L’intero copione (perché qui un copione c’è) ruota attorno a un’unica, insolita domanda: «Chi non ha ucciso Roberto Calvi?». La lista delle figure avverse a Calvi era infatti così lunga e ampia, che ognuna di esse avrebbe avuto buone ragioni per commetterne l’omicidio. Ma soprattutto, la lista delle figure avverse a Calvi era l’insieme delle più potenti organizzazioni che nelle altre storie criminali fanno le cattive da sole: il Vaticano, la Mafia, la loggia massonica P2 e una manciata di altri politici e banchieri invischiati in faccende piuttosto losche.

L’assassinio del banchiere di Dio ne affigge tutti i volti su una lavagna di sughero e poi li collega all’immagine centrale dell’assassinato con un filo rosso che scandisce le tappe della serie: prima la biografia di Calvi, l’infanzia in una famiglia borghese con poche ambizioni e l’ascesa – per senso di rivalsa – alla presidenza del Banco Ambrosiano, poi la fame di potere, la vicinanza a papi e altri frequentatori vaticani, i traffici poco puliti e uno scandalo finanziario (la parte più noiosa) che lo portò ad affidarsi a persone ancor meno pulite.

Rapida e asciutta, L’assassinio del banchiere di Dio racconta ogni passaggio con un collage visivo di generi che difficilmente ai true crime riesce così bene. La storia di Calvi è fatta di foto e video d’archivio, filmati che sullo sfondo portano avanti la storia d’Italia per spiegarla ai non italiani, interviste a esperti immersi in una penombra dai toni rossi. Poi però la serie diventa un crime fumoso con attori in carne e ossa, una commedia criminale dove posti e persone vengono introdotti con scritte cubitali e musiche baldanzose, e poi ancora una graphic novel in movimento dalla cupezza avvolgente.

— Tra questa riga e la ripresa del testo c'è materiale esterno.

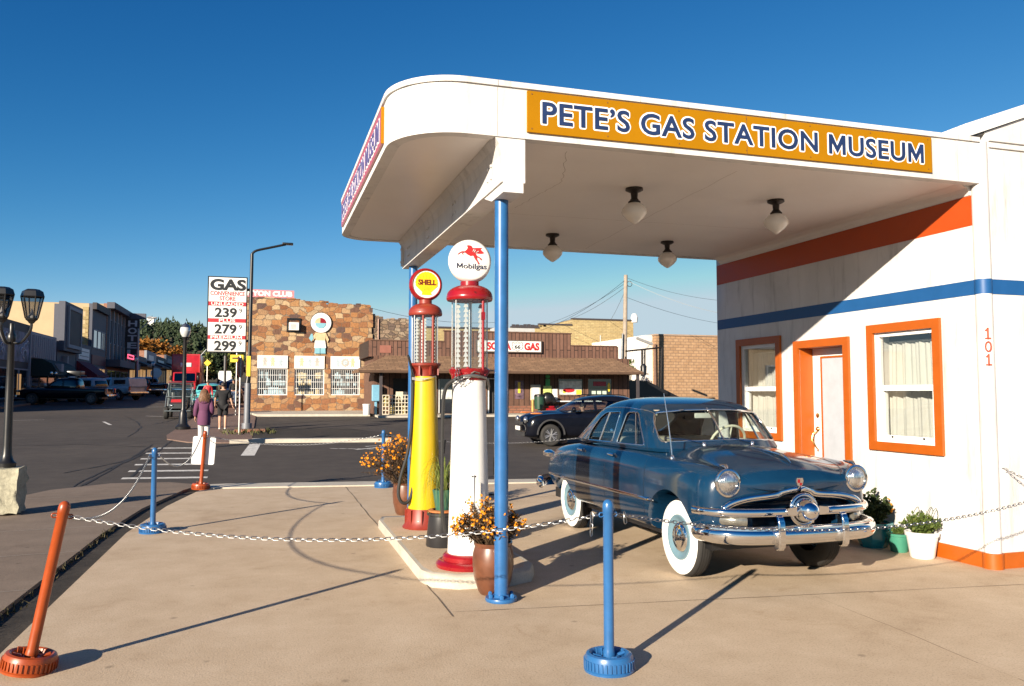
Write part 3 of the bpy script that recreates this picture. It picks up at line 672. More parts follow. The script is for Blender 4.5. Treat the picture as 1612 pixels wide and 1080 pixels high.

Perché d’altronde, fosse stato un personaggio immaginario, il «banchiere di Dio» sarebbe stato l’antieroe perfetto di un intrigante noir televisivo dal titolo già pronto (Calvi era solitario, poco portato per le relazioni sociali, e aveva l’aspetto di un Perry Mason coi baffi). E tale è la forma che questa serie ha voluto dare alla sua storia. Senza far finta, per una volta, che il true crime non sia intrattenimento.

“L’assassinio del banchiere di Dio” è disponibile su Paramount Plus ed è composta da 4 episodi lunghi 43-51 minuti.